Hey, hope the phone works out for you. I have had the chance myself to hold it in my hand a few weeks ago. Comparing it to my S60 that I am using daily for more then 2 years now, it has some improvements - but also lacks a lot of things that I love about my S60.
So the Lepton they used. During the reveal and promotion phase, I asked FLIR directly about the resolution. They told me it is still 80x60 and just uses higher resolution visible images(like 1440p) for the MSX overlay... something that the S60 would be able to do anyway. Here is the video, look through the comments and find the answer from them:
Then when reviewers got hand of the product they said improved thermal resolution and I asked around again. An other thread had similar discussions:
https://www.eevblog.com/forum/thermal-imaging/new-flir-products/600/I have a feeling that there may be both. The advertisement is cleverly stated but BS. the 10m measurements with parallax laser... yeah parallax pixel measurements... is now only 8m(box, website and press release state 10m) and the air sensor is just a 30cent single pixel sensor they put into it... as a hobbyist you can buy a 3$ sensor pack and add it to your pi to get raw data instead of use a stupid rating of how many bad particles are in the air...

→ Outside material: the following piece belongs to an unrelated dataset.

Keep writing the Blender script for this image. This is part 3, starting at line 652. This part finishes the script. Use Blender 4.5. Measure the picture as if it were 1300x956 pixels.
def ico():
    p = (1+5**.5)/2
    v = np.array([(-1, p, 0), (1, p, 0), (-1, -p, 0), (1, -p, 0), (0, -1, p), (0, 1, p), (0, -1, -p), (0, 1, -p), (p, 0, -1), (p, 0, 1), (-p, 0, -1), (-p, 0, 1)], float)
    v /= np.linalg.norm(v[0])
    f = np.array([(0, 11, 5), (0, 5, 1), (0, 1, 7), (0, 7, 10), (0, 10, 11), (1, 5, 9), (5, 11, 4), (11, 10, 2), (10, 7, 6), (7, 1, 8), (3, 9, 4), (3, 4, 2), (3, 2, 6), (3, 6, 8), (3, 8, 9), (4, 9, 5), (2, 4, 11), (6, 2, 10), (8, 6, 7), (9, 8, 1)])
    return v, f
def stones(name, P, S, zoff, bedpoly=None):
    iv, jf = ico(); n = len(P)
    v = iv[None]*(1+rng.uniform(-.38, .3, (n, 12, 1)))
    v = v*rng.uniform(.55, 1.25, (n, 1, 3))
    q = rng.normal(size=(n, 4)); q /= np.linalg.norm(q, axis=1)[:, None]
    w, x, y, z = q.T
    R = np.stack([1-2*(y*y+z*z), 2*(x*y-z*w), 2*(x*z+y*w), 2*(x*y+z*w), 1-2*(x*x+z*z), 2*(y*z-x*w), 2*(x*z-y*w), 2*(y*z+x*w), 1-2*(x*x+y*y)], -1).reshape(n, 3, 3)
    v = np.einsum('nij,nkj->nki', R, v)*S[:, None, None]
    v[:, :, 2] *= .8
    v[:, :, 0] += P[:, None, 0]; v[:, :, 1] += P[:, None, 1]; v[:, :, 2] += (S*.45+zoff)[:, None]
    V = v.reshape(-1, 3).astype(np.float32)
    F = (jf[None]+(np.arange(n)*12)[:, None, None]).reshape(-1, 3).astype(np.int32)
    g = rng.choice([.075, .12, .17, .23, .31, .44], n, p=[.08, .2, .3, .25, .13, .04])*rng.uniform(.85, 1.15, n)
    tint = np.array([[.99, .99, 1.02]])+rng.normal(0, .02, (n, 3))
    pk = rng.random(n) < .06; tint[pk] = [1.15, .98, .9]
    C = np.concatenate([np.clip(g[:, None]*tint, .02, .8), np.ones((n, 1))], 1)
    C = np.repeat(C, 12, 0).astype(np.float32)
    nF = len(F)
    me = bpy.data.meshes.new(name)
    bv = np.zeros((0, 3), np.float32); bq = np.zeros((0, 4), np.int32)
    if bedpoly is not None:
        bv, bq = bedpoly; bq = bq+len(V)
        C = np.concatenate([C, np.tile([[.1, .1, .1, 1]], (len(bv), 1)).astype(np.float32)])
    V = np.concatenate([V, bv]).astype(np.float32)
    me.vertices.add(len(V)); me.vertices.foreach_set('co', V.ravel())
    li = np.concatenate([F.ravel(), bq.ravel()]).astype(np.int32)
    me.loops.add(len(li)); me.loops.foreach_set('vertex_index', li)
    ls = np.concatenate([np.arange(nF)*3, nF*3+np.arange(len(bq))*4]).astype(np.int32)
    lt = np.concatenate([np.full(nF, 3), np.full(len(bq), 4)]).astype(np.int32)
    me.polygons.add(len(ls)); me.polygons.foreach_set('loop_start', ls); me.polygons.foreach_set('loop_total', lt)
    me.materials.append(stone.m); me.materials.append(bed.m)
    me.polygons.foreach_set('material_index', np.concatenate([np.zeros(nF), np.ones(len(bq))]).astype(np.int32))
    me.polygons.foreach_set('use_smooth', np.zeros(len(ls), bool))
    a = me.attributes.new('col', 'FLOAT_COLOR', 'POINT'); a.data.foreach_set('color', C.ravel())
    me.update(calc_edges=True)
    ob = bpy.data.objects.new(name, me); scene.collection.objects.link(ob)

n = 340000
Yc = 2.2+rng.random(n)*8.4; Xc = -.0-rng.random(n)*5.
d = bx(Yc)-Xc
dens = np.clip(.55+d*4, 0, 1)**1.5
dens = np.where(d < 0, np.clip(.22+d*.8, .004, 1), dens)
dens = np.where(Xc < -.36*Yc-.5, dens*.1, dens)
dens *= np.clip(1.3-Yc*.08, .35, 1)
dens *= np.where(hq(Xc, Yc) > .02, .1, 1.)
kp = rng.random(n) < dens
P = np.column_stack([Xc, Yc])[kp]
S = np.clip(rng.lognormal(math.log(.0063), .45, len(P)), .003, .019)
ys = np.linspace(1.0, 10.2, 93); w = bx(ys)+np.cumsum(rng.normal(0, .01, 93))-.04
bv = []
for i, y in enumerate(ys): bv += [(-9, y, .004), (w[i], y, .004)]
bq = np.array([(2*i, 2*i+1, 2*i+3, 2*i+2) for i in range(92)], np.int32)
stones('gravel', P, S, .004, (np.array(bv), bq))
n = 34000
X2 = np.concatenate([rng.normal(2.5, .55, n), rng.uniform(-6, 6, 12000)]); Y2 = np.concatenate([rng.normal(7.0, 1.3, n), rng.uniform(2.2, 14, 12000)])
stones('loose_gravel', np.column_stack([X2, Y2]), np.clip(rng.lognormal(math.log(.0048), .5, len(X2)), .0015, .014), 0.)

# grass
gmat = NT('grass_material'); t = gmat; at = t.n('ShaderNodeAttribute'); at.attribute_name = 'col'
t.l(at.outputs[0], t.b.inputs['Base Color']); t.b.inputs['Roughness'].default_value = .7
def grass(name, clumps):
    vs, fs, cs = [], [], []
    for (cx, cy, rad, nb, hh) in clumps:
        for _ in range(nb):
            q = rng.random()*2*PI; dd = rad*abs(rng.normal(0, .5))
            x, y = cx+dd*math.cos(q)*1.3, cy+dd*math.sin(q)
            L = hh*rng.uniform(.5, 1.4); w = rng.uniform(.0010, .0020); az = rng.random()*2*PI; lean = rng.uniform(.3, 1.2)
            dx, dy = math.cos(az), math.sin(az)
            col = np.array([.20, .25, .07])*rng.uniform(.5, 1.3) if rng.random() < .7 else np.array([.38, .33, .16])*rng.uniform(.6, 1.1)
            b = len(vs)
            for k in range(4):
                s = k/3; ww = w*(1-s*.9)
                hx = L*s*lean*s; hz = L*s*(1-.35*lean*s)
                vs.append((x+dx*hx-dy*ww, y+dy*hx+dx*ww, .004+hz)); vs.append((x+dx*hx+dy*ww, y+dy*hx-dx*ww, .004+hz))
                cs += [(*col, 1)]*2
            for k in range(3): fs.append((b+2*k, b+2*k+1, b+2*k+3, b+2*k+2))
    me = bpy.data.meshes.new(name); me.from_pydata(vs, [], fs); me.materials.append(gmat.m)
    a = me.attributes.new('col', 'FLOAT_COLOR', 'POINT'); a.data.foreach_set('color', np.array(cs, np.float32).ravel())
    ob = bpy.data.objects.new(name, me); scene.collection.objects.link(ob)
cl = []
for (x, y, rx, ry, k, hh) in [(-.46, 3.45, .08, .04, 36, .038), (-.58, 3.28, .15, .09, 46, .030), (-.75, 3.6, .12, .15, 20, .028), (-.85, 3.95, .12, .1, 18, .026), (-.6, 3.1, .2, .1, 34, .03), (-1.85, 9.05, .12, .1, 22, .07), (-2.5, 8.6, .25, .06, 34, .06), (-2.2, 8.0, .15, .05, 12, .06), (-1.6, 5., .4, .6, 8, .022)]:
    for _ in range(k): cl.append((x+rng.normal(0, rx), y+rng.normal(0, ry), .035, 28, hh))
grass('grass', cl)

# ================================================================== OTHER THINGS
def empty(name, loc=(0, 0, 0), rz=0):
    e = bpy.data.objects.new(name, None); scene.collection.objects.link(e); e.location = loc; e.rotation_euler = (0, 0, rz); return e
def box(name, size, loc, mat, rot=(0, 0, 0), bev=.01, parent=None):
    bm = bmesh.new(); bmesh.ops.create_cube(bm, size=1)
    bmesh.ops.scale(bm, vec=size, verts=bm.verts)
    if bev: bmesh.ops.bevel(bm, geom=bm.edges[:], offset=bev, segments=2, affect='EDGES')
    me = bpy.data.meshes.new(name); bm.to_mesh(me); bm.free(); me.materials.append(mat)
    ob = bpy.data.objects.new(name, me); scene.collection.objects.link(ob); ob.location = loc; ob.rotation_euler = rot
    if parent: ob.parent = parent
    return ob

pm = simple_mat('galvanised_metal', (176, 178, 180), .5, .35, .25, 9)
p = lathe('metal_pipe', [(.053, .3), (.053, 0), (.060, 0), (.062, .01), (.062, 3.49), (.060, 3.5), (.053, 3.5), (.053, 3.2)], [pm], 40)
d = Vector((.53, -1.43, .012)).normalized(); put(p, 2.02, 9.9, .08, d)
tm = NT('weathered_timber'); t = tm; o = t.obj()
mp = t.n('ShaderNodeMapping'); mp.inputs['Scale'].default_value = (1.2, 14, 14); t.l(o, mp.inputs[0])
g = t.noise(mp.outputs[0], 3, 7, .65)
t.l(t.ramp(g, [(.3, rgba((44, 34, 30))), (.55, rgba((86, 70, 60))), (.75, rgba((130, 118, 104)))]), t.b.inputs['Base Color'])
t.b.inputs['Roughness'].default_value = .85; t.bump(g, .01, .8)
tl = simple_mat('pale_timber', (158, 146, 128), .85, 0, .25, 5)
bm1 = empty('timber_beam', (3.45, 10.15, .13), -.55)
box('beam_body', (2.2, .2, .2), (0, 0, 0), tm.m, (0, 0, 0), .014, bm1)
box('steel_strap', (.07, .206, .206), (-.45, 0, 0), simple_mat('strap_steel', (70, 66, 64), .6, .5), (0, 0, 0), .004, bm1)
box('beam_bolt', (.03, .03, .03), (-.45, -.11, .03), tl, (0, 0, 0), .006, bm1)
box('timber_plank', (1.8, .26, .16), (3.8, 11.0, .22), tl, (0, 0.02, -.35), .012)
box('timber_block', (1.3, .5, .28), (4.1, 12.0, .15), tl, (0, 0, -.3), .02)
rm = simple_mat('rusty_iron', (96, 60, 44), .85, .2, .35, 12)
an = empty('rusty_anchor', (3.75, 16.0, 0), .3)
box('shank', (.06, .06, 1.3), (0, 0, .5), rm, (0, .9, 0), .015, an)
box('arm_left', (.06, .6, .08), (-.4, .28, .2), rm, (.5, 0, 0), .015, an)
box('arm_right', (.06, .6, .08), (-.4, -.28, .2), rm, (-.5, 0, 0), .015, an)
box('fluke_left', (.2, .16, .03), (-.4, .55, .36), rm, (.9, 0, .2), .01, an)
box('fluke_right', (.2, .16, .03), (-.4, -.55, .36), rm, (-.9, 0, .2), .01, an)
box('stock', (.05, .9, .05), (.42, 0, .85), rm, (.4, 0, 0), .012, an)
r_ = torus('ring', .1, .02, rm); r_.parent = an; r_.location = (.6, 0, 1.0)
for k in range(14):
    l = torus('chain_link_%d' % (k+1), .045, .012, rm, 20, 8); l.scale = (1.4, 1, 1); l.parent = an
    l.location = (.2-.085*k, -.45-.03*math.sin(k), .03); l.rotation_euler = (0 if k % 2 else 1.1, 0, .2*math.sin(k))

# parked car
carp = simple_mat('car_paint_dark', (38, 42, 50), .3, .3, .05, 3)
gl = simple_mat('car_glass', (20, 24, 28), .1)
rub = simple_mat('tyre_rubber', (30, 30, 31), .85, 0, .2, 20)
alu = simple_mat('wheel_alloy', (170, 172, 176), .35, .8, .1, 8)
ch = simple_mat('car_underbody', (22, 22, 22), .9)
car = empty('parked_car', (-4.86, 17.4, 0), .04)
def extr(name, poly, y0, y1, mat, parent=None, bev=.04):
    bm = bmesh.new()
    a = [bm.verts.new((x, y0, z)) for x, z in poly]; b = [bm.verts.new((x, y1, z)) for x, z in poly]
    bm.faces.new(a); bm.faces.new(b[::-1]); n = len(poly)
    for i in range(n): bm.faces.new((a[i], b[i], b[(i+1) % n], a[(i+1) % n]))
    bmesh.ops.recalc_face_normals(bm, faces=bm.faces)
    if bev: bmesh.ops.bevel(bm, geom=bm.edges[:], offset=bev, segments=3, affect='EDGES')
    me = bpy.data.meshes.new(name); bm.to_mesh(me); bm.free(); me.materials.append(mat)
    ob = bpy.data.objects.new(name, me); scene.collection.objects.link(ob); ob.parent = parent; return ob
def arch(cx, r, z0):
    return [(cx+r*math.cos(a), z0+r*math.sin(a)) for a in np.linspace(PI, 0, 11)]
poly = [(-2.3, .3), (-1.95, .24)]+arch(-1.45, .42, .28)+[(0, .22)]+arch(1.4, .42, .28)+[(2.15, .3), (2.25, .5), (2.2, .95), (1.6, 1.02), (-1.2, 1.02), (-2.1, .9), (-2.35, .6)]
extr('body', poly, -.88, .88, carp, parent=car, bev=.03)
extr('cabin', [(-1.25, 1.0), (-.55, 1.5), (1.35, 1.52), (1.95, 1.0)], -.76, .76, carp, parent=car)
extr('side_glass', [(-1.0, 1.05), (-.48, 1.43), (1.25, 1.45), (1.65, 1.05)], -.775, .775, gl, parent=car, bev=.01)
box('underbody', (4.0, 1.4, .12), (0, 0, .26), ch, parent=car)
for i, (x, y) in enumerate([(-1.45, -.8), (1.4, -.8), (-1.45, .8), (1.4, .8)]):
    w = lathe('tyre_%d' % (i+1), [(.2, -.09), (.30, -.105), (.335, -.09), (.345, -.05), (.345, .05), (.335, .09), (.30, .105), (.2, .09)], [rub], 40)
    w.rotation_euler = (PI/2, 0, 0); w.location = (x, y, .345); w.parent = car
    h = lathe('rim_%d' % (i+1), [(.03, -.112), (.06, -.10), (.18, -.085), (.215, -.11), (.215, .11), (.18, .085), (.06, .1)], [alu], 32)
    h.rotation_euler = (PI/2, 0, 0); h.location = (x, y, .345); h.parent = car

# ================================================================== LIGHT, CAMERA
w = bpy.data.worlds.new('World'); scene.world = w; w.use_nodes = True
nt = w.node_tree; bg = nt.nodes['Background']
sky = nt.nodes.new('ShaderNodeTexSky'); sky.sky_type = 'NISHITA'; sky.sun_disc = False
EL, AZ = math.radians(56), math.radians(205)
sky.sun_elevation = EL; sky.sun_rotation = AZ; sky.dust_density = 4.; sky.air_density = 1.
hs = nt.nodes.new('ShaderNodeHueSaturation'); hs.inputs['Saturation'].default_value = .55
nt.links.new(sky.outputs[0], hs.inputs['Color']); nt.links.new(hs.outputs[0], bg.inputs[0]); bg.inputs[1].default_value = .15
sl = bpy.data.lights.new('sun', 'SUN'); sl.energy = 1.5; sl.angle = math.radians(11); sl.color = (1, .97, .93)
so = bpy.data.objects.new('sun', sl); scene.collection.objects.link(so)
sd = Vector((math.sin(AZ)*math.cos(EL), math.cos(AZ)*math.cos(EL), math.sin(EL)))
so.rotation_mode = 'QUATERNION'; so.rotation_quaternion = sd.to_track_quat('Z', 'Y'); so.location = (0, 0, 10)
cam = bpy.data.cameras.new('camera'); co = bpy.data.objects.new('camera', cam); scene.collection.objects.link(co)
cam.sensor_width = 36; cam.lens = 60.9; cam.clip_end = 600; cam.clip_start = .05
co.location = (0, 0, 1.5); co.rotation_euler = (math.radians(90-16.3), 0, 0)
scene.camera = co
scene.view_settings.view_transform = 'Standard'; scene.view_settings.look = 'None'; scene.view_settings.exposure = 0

The developer of the ThermalCamera+ app is in this forum - but not very active I think. Just email him through the link in the app or on the playstore and ask him about a S61 adaptation. The new MyFlir app seems crippled to me because the new MSX is soo noisy when you hold your finger in front of the visual camera it makes it only worse. you can not turn MSX off like a C2/C3 can - but you can turn to visual only in the app... that is still the 1440p image.
Maybe share some radiometric jpgs and run them through Flir Tools and the other software around here to extract the most raw image you can. on the Flir ONE and S60 Flir upscales the 80x60 to a blurry 320x240 for no reason.
And looking at a low res image in lower res, like 200% at max.... helps your head to understand what you see. blurry or pixly upscaling only makes it worse.